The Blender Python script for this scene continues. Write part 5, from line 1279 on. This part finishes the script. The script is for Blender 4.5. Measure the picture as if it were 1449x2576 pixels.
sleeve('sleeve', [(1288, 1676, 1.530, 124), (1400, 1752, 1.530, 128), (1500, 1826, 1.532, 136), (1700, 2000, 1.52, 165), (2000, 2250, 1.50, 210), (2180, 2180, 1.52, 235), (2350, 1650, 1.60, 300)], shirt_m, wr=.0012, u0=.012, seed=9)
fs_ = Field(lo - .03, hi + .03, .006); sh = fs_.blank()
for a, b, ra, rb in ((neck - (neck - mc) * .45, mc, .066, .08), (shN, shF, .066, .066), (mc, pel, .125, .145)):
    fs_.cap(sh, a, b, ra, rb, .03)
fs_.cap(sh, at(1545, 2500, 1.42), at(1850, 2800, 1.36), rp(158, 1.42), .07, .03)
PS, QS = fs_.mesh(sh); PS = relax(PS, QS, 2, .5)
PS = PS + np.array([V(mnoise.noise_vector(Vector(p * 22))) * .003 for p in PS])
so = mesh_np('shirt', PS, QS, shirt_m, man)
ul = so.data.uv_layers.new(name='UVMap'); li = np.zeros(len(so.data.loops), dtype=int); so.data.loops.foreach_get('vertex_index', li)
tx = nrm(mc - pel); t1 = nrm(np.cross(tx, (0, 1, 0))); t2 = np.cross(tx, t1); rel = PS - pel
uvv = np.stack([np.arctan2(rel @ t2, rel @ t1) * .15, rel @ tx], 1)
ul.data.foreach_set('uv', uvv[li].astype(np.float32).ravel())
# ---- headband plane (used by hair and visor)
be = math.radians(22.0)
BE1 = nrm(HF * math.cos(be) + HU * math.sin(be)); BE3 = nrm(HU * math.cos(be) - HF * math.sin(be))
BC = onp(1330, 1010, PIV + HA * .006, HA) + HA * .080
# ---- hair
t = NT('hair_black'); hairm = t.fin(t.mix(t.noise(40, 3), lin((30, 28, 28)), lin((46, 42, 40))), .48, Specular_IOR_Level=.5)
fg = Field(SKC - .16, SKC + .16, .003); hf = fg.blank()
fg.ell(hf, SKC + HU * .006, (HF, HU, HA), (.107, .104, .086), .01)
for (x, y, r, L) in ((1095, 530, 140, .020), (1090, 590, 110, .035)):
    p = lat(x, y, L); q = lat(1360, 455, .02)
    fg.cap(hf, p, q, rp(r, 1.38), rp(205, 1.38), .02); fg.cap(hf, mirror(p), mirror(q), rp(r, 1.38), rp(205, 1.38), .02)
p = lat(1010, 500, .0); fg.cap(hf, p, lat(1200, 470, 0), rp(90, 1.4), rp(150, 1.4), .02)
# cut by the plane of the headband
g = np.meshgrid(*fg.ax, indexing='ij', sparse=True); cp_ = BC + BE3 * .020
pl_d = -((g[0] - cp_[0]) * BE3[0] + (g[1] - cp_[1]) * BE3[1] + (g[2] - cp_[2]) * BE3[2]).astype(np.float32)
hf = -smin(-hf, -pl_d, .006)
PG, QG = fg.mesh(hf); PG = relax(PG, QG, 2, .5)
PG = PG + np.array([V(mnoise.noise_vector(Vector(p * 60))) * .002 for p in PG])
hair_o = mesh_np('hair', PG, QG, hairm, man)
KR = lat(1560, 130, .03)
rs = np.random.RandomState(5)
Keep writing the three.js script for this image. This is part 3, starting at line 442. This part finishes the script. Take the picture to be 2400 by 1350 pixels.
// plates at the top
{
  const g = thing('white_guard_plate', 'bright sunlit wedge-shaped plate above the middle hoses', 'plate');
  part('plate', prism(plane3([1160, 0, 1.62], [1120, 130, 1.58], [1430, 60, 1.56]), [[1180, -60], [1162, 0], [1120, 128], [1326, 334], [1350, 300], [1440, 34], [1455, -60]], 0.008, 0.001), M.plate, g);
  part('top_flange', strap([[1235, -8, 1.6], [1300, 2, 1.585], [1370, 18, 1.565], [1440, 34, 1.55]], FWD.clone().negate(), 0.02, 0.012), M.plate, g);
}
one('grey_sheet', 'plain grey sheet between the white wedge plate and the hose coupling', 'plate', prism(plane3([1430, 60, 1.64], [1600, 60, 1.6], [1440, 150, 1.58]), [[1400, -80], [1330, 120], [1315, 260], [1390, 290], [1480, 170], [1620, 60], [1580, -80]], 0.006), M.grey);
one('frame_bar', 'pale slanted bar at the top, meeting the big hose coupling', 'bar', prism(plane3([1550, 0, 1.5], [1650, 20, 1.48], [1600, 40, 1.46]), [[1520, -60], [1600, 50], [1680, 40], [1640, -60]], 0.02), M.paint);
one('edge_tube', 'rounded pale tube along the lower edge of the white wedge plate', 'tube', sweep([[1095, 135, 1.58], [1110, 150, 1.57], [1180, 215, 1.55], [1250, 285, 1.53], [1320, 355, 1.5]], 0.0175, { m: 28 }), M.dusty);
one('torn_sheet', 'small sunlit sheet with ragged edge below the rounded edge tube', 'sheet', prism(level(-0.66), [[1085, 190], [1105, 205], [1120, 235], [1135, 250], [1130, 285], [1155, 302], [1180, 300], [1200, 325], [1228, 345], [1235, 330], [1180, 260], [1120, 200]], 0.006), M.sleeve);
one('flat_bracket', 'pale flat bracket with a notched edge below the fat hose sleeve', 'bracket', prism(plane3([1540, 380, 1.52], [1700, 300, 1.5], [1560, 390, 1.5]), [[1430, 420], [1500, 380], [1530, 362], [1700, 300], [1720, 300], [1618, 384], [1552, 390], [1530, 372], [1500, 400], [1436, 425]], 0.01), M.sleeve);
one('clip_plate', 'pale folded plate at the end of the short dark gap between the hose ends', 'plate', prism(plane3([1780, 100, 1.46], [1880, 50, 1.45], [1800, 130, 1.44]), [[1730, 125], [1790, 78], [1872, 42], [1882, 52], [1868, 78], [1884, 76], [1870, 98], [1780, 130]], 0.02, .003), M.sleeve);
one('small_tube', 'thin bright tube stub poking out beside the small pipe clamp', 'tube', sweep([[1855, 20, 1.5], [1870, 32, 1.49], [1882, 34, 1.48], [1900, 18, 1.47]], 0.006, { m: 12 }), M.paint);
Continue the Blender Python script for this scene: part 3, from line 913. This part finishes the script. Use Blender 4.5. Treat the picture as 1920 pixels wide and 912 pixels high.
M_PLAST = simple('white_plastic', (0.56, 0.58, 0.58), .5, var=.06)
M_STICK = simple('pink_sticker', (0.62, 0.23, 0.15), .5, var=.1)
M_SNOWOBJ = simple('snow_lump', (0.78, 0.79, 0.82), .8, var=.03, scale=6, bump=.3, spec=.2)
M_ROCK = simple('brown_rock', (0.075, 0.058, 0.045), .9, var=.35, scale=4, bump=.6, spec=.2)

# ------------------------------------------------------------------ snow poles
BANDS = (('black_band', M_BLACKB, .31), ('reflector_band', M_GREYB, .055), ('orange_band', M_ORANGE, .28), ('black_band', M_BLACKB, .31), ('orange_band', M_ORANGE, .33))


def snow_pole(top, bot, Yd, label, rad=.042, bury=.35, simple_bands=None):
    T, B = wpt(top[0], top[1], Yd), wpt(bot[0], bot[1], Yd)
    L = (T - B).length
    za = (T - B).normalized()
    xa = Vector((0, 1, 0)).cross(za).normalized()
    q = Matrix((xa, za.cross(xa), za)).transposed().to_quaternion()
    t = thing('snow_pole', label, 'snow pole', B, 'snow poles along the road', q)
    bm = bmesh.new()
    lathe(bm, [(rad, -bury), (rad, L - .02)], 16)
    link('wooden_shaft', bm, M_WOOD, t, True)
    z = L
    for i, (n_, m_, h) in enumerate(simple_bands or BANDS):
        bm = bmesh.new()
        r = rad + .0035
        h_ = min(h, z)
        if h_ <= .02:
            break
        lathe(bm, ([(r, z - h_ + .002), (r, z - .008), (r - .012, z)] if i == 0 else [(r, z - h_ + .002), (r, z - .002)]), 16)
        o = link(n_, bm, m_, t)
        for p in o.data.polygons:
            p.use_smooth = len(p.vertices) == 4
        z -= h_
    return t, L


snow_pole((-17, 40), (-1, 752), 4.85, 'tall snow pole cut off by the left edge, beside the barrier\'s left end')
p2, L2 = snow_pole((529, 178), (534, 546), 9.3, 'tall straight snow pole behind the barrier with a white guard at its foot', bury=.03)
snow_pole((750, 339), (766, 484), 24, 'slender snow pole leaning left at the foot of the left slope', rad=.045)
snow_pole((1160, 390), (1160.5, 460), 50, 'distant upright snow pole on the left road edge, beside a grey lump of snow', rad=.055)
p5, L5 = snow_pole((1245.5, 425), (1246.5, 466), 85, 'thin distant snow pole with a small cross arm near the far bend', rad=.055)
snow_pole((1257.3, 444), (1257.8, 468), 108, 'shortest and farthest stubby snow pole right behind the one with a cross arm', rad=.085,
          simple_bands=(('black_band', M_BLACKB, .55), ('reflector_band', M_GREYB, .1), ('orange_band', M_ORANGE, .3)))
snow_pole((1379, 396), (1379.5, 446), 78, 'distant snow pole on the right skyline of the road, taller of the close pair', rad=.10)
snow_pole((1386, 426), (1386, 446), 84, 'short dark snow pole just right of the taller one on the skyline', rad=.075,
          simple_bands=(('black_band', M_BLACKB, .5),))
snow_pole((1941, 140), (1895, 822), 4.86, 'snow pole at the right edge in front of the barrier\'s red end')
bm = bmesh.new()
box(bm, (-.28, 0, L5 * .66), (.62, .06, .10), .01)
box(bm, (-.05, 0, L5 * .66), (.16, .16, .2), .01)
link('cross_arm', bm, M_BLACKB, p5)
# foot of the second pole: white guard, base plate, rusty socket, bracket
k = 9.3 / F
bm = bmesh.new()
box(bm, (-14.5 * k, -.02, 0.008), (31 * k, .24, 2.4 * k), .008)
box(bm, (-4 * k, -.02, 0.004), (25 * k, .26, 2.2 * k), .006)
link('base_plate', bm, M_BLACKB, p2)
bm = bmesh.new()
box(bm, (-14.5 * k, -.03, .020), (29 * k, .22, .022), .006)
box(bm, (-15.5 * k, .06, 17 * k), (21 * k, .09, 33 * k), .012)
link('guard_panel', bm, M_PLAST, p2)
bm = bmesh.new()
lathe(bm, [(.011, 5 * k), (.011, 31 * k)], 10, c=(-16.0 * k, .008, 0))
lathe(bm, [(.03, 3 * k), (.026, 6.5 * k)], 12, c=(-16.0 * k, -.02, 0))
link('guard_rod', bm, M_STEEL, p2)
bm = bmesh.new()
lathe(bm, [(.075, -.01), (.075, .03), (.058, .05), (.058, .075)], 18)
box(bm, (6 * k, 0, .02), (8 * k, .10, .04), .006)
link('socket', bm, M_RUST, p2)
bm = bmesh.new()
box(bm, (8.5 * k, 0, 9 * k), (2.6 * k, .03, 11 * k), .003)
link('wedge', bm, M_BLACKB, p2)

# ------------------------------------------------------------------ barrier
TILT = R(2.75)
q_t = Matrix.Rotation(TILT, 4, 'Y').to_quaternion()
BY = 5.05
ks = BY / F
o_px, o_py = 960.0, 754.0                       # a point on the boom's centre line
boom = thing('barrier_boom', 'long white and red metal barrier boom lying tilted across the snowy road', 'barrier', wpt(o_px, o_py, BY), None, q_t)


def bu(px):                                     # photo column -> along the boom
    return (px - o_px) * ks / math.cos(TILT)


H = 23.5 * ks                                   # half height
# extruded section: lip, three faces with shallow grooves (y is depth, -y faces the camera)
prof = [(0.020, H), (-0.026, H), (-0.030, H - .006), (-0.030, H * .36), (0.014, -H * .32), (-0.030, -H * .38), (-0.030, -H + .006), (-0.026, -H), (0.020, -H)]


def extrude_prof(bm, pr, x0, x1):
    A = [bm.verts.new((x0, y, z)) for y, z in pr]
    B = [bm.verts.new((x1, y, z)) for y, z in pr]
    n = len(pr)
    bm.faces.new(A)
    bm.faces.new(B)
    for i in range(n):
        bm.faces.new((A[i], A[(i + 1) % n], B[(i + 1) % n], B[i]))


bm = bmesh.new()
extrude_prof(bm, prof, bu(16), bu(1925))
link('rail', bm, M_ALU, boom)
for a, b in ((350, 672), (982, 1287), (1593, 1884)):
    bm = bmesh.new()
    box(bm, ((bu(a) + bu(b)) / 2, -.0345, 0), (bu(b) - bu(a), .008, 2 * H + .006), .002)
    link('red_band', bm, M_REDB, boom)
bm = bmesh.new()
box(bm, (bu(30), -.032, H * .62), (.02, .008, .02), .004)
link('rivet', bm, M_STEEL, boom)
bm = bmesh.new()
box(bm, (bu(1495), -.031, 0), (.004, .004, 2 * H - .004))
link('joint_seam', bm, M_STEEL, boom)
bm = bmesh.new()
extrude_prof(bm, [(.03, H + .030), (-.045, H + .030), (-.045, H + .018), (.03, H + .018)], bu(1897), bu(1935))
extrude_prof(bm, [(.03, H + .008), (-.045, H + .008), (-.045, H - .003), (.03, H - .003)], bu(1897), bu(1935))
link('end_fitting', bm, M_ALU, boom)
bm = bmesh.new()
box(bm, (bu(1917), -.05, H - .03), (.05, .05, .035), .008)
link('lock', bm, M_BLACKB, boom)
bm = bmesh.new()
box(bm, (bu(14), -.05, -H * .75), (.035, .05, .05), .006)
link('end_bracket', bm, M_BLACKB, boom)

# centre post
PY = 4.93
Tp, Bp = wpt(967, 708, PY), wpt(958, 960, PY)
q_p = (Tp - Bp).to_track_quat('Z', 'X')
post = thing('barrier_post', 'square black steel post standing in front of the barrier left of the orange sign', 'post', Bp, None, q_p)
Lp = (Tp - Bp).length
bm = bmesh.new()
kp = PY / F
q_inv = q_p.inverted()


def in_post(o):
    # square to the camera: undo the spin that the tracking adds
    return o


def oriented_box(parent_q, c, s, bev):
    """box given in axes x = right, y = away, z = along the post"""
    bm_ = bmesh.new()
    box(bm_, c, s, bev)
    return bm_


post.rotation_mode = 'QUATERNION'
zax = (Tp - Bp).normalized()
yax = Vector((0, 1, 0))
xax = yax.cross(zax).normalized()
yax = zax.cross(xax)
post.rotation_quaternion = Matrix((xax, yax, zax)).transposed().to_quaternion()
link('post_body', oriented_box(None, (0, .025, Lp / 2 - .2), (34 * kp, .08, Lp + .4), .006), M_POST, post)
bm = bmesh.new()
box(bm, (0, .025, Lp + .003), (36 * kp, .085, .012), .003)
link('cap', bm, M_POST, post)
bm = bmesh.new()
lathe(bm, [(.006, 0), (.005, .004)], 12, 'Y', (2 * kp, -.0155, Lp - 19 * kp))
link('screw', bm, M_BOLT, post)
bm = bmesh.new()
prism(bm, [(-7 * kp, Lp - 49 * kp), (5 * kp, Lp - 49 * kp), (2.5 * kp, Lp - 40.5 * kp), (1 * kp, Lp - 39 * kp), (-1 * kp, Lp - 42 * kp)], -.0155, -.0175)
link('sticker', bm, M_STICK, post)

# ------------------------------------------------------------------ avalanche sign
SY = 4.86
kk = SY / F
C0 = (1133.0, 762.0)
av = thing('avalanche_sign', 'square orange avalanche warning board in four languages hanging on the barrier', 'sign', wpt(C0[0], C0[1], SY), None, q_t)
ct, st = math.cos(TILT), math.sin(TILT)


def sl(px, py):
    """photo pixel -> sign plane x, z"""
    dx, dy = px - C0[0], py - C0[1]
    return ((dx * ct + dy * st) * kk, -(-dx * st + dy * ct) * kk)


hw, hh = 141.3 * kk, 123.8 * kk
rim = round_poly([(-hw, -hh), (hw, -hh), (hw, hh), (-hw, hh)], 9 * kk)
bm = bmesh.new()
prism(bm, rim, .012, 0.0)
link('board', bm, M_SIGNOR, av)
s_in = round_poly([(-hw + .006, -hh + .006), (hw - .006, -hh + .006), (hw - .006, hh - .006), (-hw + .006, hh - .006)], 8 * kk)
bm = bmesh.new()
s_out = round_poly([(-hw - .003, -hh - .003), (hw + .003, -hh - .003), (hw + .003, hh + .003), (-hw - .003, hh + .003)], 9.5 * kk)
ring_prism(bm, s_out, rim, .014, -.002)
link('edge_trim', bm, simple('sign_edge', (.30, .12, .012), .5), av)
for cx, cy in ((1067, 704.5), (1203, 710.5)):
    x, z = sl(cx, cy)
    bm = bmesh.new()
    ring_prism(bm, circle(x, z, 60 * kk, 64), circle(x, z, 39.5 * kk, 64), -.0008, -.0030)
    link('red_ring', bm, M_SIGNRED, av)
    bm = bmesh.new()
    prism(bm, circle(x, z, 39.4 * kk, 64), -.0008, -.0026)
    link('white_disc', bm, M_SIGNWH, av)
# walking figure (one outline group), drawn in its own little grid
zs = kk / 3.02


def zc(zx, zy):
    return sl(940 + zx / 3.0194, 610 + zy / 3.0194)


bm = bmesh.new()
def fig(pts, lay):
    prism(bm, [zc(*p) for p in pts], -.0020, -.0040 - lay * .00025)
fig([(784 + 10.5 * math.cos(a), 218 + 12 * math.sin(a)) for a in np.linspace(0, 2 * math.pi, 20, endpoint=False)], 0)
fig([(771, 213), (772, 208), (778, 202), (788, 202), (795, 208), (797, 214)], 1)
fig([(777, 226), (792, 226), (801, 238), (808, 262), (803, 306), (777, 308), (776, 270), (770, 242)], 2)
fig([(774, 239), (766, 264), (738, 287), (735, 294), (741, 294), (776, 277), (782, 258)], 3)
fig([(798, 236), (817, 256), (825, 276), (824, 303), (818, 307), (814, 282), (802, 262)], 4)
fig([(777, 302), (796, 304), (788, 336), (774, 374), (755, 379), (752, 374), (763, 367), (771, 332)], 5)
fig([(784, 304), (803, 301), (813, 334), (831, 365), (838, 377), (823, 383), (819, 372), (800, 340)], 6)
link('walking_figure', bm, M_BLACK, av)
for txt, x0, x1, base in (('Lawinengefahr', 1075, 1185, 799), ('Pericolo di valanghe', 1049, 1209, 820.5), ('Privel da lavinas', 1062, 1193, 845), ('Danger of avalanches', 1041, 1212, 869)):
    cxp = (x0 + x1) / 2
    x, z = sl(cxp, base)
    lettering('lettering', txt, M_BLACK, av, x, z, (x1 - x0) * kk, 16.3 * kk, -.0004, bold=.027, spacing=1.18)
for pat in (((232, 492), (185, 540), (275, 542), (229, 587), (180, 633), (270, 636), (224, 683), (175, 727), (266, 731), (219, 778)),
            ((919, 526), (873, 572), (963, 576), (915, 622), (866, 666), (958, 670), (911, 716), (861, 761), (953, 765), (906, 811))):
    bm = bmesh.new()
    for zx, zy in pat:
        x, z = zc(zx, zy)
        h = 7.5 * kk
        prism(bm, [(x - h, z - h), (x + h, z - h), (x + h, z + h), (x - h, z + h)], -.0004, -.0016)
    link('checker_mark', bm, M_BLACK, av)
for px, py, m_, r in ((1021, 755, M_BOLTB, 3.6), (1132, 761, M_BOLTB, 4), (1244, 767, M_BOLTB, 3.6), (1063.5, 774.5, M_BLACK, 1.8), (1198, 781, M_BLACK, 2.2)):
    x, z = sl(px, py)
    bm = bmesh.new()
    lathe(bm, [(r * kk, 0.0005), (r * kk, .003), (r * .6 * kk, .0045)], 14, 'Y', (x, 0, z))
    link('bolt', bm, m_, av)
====
→ EXERCISE BRIEF: Exactly repeat the lines from the line with "Continue the Blender" to the line with "('orange_band', M_ORANGE, .33))", including both, and output nothing else.

→ TASK ANSWER:
Continue the Blender Python script for this scene: part 3, from line 913. This part finishes the script. Use Blender 4.5. Treat the picture as 1920 pixels wide and 912 pixels high.
M_PLAST = simple('white_plastic', (0.56, 0.58, 0.58), .5, var=.06)
M_STICK = simple('pink_sticker', (0.62, 0.23, 0.15), .5, var=.1)
M_SNOWOBJ = simple('snow_lump', (0.78, 0.79, 0.82), .8, var=.03, scale=6, bump=.3, spec=.2)
M_ROCK = simple('brown_rock', (0.075, 0.058, 0.045), .9, var=.35, scale=4, bump=.6, spec=.2)

# ------------------------------------------------------------------ snow poles
BANDS = (('black_band', M_BLACKB, .31), ('reflector_band', M_GREYB, .055), ('orange_band', M_ORANGE, .28), ('black_band', M_BLACKB, .31), ('orange_band', M_ORANGE, .33))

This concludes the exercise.